Solarjack is funny because he is practical. He does not talk like a lab report. He talks like a man trying to keep the pump running in bad weather. His genius is not perfect math. His genius is seeing that old industrial infrastructure can be repurposed instead of abandoned.

Roughneck Inventor Solar believer Pressure-tank optimist Gravity-block troublemaker Enemy of wasted steel
Solarjack standing heroically on the converted Solar Power Rig
What drives him

Solarjack is not anti-worker. He is anti-waste.

The character works because he respects the people who built the old energy world. He does not mock roughnecks. He is one. His argument is that workers who understand pressure, steel, cranes, weather, controls, and maintenance should not be left behind by the clean-energy transition.

He respects the old rig.

Solarjack knows the platform was built by real workers. He sees the old rig as a tool that has not finished serving.

He challenges the old mission.

He does not want the rig to keep drilling. He wants it to use solar, compressed air, and gravity blocks to prove that old infrastructure can change sides.

Solarjack’s rule

“Do not throw away a machine until you have asked what else it can become.”

The oil boss hears insanity.

To management, Solarjack sounds like a liability: solar panels on a rig, air tanks, underwater blocks, and roughnecks treating an energy transition like a construction job.

The crew hears overtime.

To the roughnecks, the idea sounds dangerous, confusing, and strangely possible. That is enough to keep them listening.

Personality

Confident, stubborn, funny, and usually holding the wrong wrench.

Solarjack is brave but not invincible. He gets ahead of the safety plan. He frustrates engineers. He explains big ideas too fast. He thinks a sketch on a lunch bag can be a design document. He has probably said, “It worked in my head,” more than once.

But he also listens to people who know the machine better than he does. That is what keeps him from being just a cartoon cowboy. He has the vision, but the rig only works when roughnecks, engineers, safety people, electricians, divers, crane operators, and mechanics all become part of the team.
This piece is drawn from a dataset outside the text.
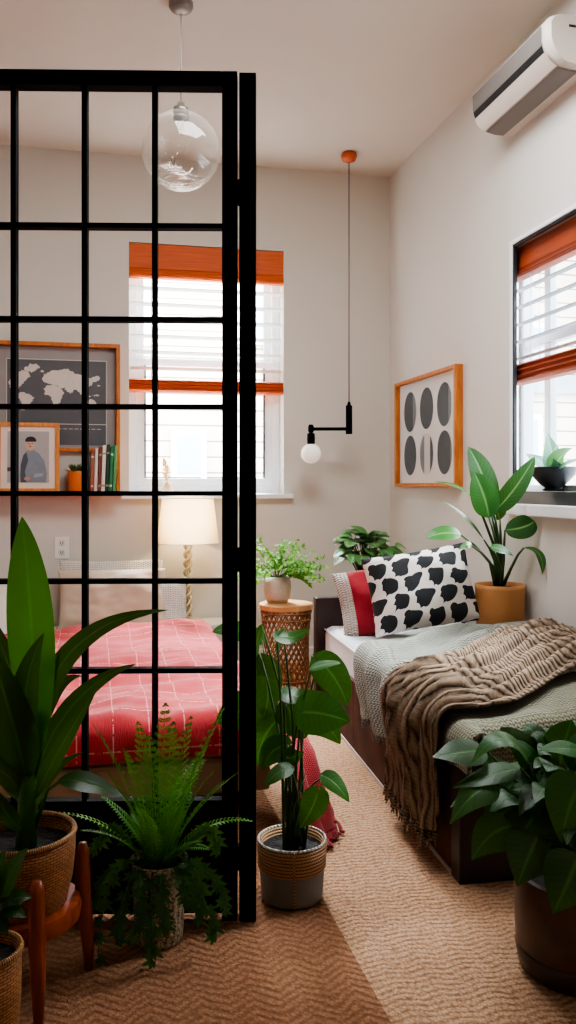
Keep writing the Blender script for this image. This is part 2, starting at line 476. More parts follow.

Solarjack’s comedy comes from being right too early and wrong in very specific, loud, fixable ways.

Friends and enemies

Solarjack’s world is full of people who think he is making their day harder.

Solarjack and roughneck crew arguing with a solar engineer

The solar engineer

The engineer understands the math. Solarjack understands the rig. The comedy starts when both are right.

Oil boss panicking on the Solar Power Rig

The oil boss

He wants the rig to be an asset on a spreadsheet. Solarjack wants it to become a giant solar monster.

Permit Goblin Offshore Division with huge clipboard

The Permit Goblin

The only creature on the platform more terrifying than weather, pressure, or a dropped wrench.

Blockzilla the gravity block monster near the Solar Power Rig
Best friend / worst idea

Blockzilla is what happens when Solarjack names the equipment.

The gravity block system is supposed to be a serious piece of fictional energy storage machinery. Solarjack turns it into a mascot. The crew turns it into a legend. The permit office turns it into a form nobody can finish.

Solarjack is the bridge between old energy and new imagination.

He is not here to erase the roughneck. He is here to give the roughneck a new mission: take the toughest machines ever built, stop drilling, and make them work for the sun.